Lillete Dubey has done a commendable job of being as true to the protagonist’s life as possible. She gives us a peep into Devika’s life in England where she was studying architecture. Then came her yearning to do something more creative, her meeting with the famous film director Himanshu Rai, who was sixteen years her senior. Then ensued their mutual passion for each other, which led to Devika being cast as the lead in his first ‘talking’ film “Karma”. It was a sure fire hit from the start and Devika was the toast of the film world. Himanshu Rai and Devika got married and went to Berlin where together with renowned film director Frank Osten, they made many films, that got Devika worldwide recognition.

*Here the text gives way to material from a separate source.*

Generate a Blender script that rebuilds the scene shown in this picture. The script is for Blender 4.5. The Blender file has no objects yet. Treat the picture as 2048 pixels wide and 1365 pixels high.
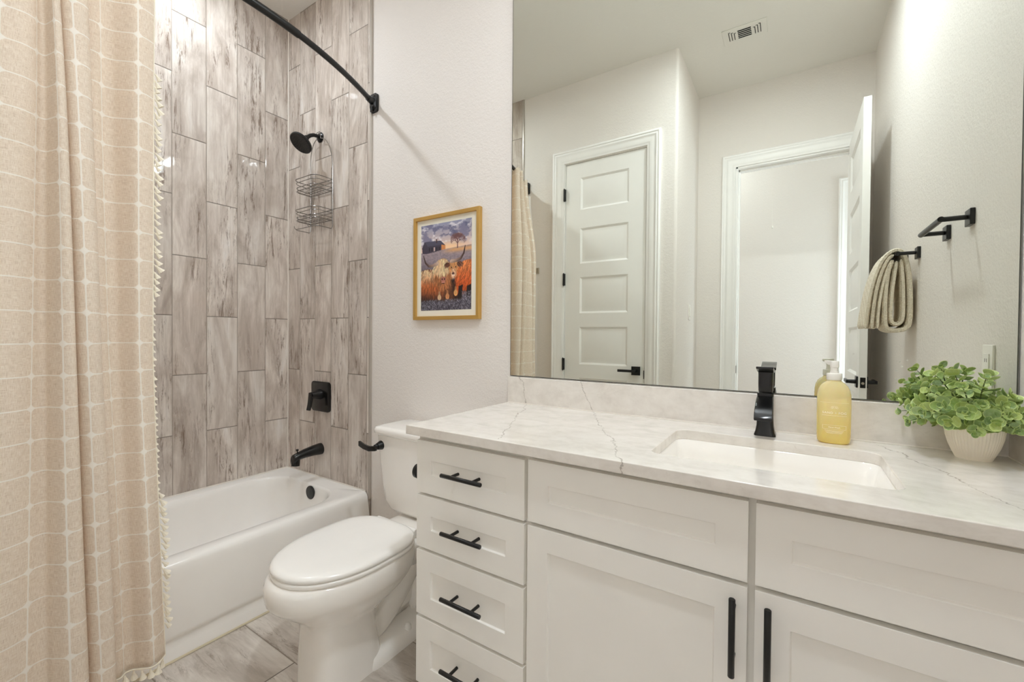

Finally it was time to head home. Devika Rani and Himanshu Rai founded the well known professional studio, Bombay Talkies, that gave us super star actors like Raj Kapoor and Ashok Kumar. Devika was among the first ‘educated’ women to enter India cinema, and she was also extremely talented and utterly beautiful. Her films were strongly women-centric, and dealt with important social themes like caste issues and ostracism of barren women and widows. This play spans her twenty odd years in films, revealing the real Devika behind the reel one. It encompasses her falling out with her husband Himanshu Rai, her love affair with Najam (Rachit Bahal), the hero of many of her films, and many other ups and downs in her life. Finally at 37 Devika leaves the film world behind and goes away to live in Manali, with the love of her life, Russian painter Svetoslav Roerich, as “sometimes the universe changes our desires”, and it had certainly done so in Devika’s case. It was now time for her to follow her heart!

Royal Opera House

Ira Dubey as Devika Rani is simply outstanding. Her’s is a tour de force of a role and she does it full justice. Not only does she look the part, but the role seems to fit her like a glove! Joy Sengupta as Himanshu Rai is a perfect foil for the delicate Devika and Joy manages to capture the nuances of his role admirably. Mark Bennington is excellent as Frank Osten, while Pranav Sachdev makes a charming Ashok Kumar.

The costumes designed by Pia Benegal are most authentic and appropriate. What impressed me most was the music by Omkar Patil and the singing by him and Ira Dubey on “Man ki Chidiya Bole Re” from Devika Rani and Ashok Kumar’s film “Achoot Kanya”. Though recorded, they sang it in the style of the original artists! A fabulous production, if only it were slightly tighter and shorter! Do look out for further shows.